Related tags Ahold Czech republic

Ahold yesterday said it will slice €500m off of operating costs and
sell some units, in an ongoing bid to become more profitable.

The businesses up for sale include its US food service unit, and operations in Poland and Slovakia.

"We have substantially reduced debt, divested non-core assets, transformed business and financial controls, and resolved multiple investigations and litigation issues,"​ said Ahold president and CEO Anders Moberg.

Ahold is implementing strategy changes following the crisis in 2003 when the company experienced net losses of €62m, which had been a sharp decline from profits of €17m the year before.

In central Europe the company plans to focus its investments on the Czech Republic, in which Ahold retains a leading market position. Operations will be withdrawn from Poland and Slovakia, where the company does not enjoy a lead position and substantial investment would be required.

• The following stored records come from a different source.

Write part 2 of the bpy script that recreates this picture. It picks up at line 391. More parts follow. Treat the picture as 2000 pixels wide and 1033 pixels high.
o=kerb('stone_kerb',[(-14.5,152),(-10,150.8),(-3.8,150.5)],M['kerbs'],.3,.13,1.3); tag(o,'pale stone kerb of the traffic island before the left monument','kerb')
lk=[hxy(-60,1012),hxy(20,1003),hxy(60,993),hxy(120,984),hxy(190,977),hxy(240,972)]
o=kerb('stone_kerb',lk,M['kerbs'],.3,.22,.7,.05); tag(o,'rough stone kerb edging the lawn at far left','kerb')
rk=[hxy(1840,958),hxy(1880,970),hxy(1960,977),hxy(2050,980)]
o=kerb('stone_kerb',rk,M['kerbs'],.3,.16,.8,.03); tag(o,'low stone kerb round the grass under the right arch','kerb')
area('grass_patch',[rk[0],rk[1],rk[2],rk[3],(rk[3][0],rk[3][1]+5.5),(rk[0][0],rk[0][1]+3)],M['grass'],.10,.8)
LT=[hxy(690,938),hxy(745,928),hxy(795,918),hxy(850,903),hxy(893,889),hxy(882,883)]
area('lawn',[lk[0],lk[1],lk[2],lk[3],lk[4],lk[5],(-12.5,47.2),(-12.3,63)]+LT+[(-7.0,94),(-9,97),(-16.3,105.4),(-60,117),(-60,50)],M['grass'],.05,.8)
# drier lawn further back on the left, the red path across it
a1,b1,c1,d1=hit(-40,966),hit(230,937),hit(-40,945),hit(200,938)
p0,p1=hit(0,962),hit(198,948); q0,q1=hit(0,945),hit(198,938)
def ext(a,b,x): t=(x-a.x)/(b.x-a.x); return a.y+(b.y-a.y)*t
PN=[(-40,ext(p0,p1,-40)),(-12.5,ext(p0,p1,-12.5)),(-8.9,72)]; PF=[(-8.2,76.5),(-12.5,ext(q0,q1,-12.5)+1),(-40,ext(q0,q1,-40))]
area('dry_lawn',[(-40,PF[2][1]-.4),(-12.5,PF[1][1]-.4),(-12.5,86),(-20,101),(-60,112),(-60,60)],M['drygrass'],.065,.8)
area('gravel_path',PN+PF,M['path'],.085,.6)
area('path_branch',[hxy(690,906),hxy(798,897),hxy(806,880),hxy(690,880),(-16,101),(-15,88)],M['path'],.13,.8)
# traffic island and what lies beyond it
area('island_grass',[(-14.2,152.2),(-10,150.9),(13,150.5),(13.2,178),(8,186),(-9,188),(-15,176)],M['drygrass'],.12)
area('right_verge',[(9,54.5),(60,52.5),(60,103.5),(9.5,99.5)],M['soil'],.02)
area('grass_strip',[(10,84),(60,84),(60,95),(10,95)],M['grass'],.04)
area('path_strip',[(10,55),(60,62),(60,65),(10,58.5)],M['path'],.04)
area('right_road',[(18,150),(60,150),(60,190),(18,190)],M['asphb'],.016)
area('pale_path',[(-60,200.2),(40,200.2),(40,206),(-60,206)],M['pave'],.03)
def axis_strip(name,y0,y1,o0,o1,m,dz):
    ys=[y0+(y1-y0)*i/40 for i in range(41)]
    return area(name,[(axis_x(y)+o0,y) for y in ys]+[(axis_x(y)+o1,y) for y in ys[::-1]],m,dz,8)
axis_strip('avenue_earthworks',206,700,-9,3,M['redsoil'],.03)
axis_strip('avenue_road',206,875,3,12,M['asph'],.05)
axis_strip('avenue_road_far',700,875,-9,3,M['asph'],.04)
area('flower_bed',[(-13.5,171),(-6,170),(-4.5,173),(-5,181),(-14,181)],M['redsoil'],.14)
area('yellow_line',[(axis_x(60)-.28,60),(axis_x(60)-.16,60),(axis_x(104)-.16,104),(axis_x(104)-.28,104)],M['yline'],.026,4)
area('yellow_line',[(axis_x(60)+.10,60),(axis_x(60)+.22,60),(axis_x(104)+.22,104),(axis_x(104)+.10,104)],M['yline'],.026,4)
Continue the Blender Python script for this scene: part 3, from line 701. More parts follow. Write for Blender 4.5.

In Portugal, Ahold will sell its 49 per cent share in Jerónimo Martins Retail (JMR), part of a strategy by the company to only concentrate on companies in which it owns the majority shareholding.

The company will continue to hold its 60 per cent share in ICA, which operates in Sweden and three Baltic states. Investment in Schuitema, in which Ahold owns a 73 per cent majority holding, will be maintained due to success in the Dutch market.

The US food service business and Tops stores will be sold in order to allow the company to concentrate on retail operations where Ahold is better positioned.

The sale of businesses and improved cash flow will see €2bn returned to shareholders, in a form yet to be determined.